The mortgage deduction has been fiercely guarded until now, although it costs the government over $100 billion a year by most estimates, because of the sentimental attachment to it and the idea that it helps middle class families afford homes. While those who benefit from the deduction, including homeowners and people in the real estate industry, are passionate about keeping the deduction in place, others say it should be eliminated because it overwhelmingly helps the wealthy and those who can afford to buy a home already.
"By getting rid of the [home mortgage interest tax deduction], I'm more likely to hold on to my car longer and less likely to hire a builder to improve the house," Picarillo said. "Why would you become a homeowner without it? There are so many worries with owning a home, many people might think it's easier to rent."

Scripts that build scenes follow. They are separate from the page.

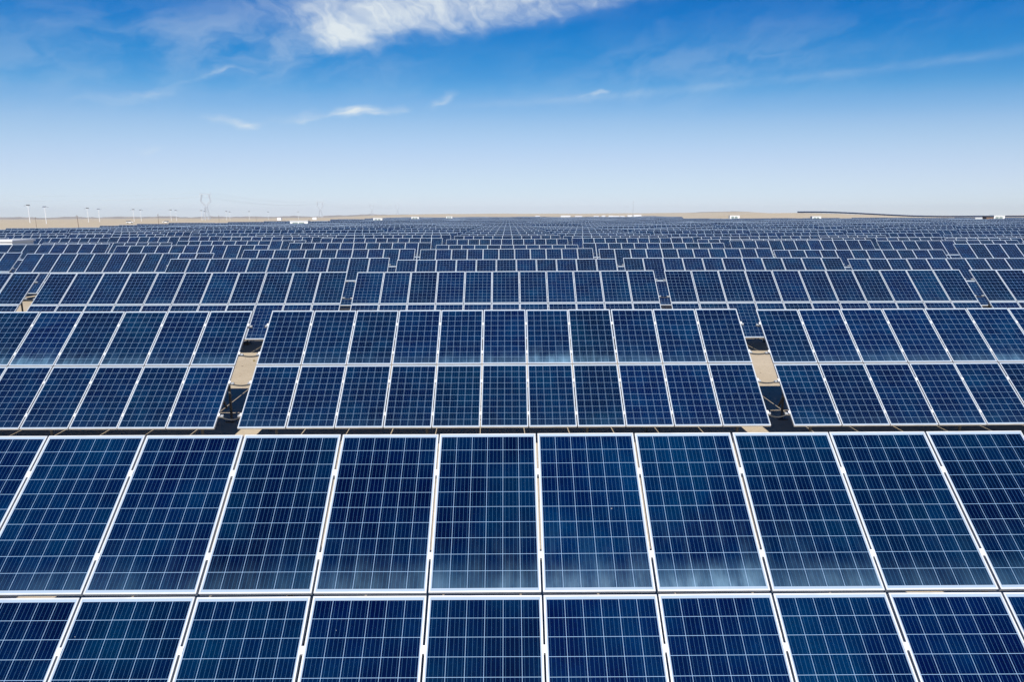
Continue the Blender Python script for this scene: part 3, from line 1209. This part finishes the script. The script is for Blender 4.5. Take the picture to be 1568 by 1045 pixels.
F1 = fibres(16, 0.20, 0.50, 1.3, 5.0, 0.55)
F2 = fibres(-38, 0.30, 0.75, 5.1)
F3 = fibres(10, 0.45, 2.2, 8.7)
big = total([blob(590, 28, 6.0, 1.7, 9), blob(500, 40, 4.6, 1.8, -14), blob(740, 6, 6.5, 1.4, 9), blob(720, -34, 13.0, 2.4, 6),
             w.math('MULTIPLY', blob(940, -2, 8.5, 1.0, 8), 0.85)])
tex = w.math('ADD', w.math('MULTIPLY', F1, 0.6), w.math('MULTIPLY', F2, 0.4))
d1 = w.math('MULTIPLY', w.ramp(w.math('MULTIPLY', big, w.math('SUBTRACT', w.math('MULTIPLY', tex, 1.5), 0.18)), 0.02, 1.35), w.ramp(F2, 0.25, 0.75, 0.60, 0.94))
small = total([w.math('MULTIPLY', blob(*b[:5]), b[5]) for b in (
    (552, 172, 2.3, 0.55, 3, 0.85), (365, 190, 2.2, 0.42, 3, 0.55), (232, 216, 1.6, 0.4, 5, 0.35), (462, 175, 1.6, 0.45, 8, 0.45),
    (678, 157, 1.7, 0.5, 12, 0.45), (180, 150, 3.6, 0.6, 8, 0.30), (268, 128, 3.2, 0.4, 16, 0.26), (350, 110, 1.6, 0.35, 22, 0.32),
    (908, 143, 0.9, 0.25, 18, 0.5), (1190, 78, 2.4, 0.3, -4, 0.22))])
d2 = w.ramp(w.math('MULTIPLY', small, w.math('ADD', w.math('MULTIPLY', F3, 1.2), 0.05)), 0.06, 0.72)
d2 = w.math('MULTIPLY', d2, 0.95)
# one long thin streak across the right half
(a0, e0), (a1, e1), (a2, e2) = azel(640, 165), azel(1180, 124), azel(1568, 76)
A = np.array([[1, a, a * a] for a in (a0, a1, a2)])
k0, k1, k2 = [float(v) for v in np.linalg.solve(A, np.array([e0, e1, e2]))]
line = w.math('ADD', k0, w.math('MULTIPLY', AZ, w.math('ADD', k1, w.math('MULTIPLY', AZ, k2))))
dl = w.math('DIVIDE', w.math('SUBTRACT', w.math('ADD', EL, w.math('MULTIPLY', w.math('SUBTRACT', F3, 0.5), 0.5)), line), 0.28)
dl = w.math('EXPONENT', w.math('MULTIPLY', w.math('MULTIPLY', dl, dl), -1.0))
dl = w.math('MULTIPLY', w.math('MULTIPLY', dl, w.ramp(AZ, -9.0, 6.0)), w.math('MULTIPLY', w.ramp(F1, 0.3, 0.7, 0.35, 1.0), 0.14))
# a faint veil
veil = total([w.math('MULTIPLY', blob(200, 70, 16, 3.2, 6), 0.34), w.math('MULTIPLY', blob(1080, 95, 15, 2.6, 4), 0.30),
              w.math('MULTIPLY', blob(430, 75, 8, 2.0, -6), 0.4)])
d3 = w.math('MULTIPLY', w.math('MULTIPLY', veil, w.ramp(F1, 0.32, 0.72)), 0.5)
dens = w.math('MINIMUM', total([d1, d2, dl, d3]), 0.97)
dens = w.math('MULTIPLY', dens, w.ramp(EL, 1.0, 4.0))
t_col = w.mix(dens, t_col, (0.76 * 10 * K, 0.83 * 10 * K, 0.87 * 10 * K, 1))
bg.inputs['Strength'].default_value = SKY_STRENGTH
w.put(bg.inputs['Color'], t_col)

scene.view_settings.view_transform = 'Standard'
scene.view_settings.look = 'None'
scene.view_settings.exposure = 0.35
scene.view_settings.gamma = 1.0
scene.view_settings.use_curve_mapping = False
scene.cycles.max_bounces = 6
scene.cycles.volume_bounces = 0
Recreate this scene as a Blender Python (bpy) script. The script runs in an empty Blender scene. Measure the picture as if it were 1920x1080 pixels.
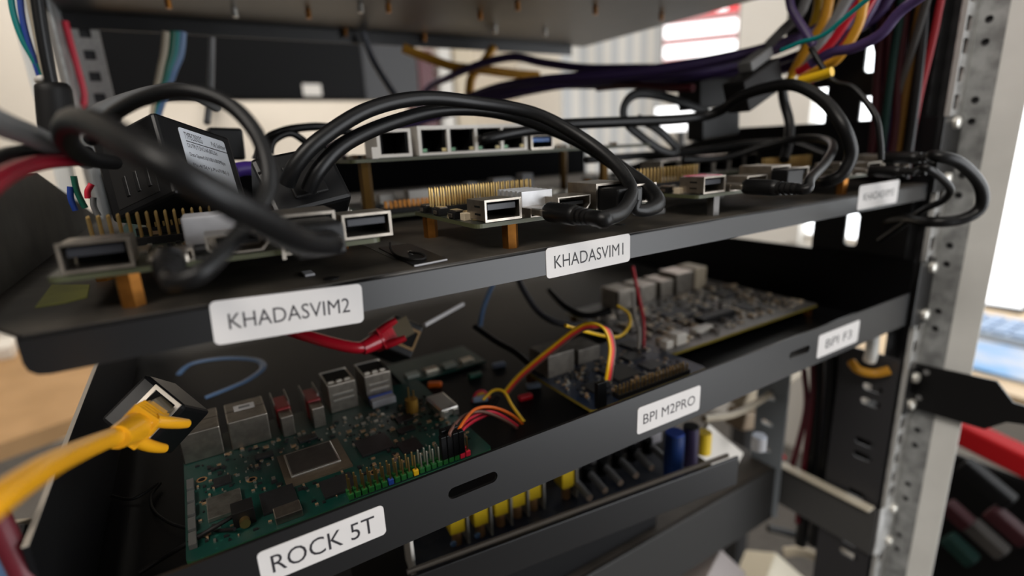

If Picarillo sounds savvy about the deduction, it's because she is. She is also in the real estate industry, working with her mother to sell homes in Fairfield County, which includes Westport, Ct., where some of the country's most expensive homes are located.
She says that many of her customers are "on the fence" about buying in a market that has been struggling the last few years.
Picarillo describes her family as "definitely middle class" and says without the deduction she will have to "work a lot harder" to maintain the lifestyle she currently has.
The deduction, which has been around in some form or another since 1913, overwhelmingly helps people in areas like the Northeast and metro areas with high home prices. Edward Kleinbard, the former chief of staff to the U.S. Congress's Joint Committee on Taxation, says it should be up for elimination or reduction because it just doesn't help the majority of Americans.
"The bottom 80 percent of America, which includes the middle class, is only getting 20 percent of the tax benefit," Kleinbard, who is also a professor at the University of Southern California Gould School of Law, explained. "That's a very top-weighted distribution and it doesn't apply to the middle class because by definition the middle class is the 50 percent."